# [WHAT THE EXERCISE ASKS]
Return the first line, the line containing "scatter('seeding_grass', 'tall pale", and every line between them, exactly as they stand.

# [INFORMATION PROVIDED]

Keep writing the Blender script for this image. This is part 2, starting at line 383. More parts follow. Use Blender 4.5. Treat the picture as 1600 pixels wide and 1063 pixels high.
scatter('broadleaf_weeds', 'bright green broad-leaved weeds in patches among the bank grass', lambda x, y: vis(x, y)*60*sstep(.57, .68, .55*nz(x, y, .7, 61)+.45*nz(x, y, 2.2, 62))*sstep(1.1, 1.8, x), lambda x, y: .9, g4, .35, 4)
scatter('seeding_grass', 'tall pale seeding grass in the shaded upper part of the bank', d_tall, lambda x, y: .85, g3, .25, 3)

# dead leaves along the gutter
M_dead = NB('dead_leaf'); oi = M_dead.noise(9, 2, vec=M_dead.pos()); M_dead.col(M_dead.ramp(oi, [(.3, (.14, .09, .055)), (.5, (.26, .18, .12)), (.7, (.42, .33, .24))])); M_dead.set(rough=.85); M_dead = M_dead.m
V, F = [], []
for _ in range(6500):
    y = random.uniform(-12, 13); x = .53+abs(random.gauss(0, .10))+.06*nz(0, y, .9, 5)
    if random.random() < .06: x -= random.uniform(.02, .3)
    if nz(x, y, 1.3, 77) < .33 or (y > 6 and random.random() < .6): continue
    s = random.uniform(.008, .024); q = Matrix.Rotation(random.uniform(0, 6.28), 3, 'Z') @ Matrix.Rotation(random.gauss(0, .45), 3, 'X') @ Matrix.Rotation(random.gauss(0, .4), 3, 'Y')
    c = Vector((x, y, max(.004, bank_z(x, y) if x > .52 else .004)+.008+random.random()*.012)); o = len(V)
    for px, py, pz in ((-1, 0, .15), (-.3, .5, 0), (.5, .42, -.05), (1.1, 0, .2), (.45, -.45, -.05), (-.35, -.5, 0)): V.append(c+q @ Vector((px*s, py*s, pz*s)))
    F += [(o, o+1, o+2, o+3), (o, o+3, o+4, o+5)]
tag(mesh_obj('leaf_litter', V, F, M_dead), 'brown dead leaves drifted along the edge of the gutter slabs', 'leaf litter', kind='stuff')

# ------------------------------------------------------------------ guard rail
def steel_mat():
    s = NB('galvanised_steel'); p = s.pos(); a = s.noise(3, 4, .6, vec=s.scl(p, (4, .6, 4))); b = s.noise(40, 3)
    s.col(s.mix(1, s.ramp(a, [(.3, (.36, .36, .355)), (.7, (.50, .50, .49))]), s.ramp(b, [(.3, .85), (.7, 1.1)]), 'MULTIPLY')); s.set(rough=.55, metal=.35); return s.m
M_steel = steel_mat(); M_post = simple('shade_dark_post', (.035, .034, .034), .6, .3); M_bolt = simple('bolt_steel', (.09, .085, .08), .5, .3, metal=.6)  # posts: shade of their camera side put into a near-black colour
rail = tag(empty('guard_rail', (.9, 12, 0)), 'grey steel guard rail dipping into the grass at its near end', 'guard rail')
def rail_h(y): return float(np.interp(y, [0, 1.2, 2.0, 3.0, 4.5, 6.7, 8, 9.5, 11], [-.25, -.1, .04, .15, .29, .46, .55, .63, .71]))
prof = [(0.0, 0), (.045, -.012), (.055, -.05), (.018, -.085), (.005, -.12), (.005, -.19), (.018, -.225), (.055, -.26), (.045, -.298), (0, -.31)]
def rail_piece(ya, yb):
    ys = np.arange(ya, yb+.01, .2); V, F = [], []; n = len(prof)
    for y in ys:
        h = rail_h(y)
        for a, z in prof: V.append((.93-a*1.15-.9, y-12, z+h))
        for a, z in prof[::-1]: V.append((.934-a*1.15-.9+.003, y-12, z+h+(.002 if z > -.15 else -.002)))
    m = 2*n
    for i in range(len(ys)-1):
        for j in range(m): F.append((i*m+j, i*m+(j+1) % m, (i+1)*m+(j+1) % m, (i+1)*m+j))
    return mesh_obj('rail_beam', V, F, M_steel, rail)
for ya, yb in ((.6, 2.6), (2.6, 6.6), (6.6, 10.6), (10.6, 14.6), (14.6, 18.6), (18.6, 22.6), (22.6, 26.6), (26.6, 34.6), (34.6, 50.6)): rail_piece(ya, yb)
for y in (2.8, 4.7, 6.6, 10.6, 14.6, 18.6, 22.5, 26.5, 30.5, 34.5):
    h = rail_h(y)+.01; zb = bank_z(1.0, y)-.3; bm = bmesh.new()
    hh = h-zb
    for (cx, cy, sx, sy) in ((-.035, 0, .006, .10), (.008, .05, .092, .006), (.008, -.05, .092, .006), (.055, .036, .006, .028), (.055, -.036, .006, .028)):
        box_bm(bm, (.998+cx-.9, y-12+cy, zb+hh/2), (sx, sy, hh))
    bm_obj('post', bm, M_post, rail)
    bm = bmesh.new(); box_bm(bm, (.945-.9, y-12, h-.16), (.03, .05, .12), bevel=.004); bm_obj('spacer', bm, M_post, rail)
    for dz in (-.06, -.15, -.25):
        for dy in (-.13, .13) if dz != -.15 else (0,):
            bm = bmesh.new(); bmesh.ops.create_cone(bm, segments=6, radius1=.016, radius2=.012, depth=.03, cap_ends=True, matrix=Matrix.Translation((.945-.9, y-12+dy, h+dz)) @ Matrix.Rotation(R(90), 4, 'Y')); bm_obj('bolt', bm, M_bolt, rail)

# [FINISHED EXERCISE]
Keep writing the Blender script for this image. This is part 2, starting at line 383. More parts follow. Use Blender 4.5. Treat the picture as 1600 pixels wide and 1063 pixels high.
scatter('broadleaf_weeds', 'bright green broad-leaved weeds in patches among the bank grass', lambda x, y: vis(x, y)*60*sstep(.57, .68, .55*nz(x, y, .7, 61)+.45*nz(x, y, 2.2, 62))*sstep(1.1, 1.8, x), lambda x, y: .9, g4, .35, 4)
scatter('seeding_grass', 'tall pale seeding grass in the shaded upper part of the bank', d_tall, lambda x, y: .85, g3, .25, 3)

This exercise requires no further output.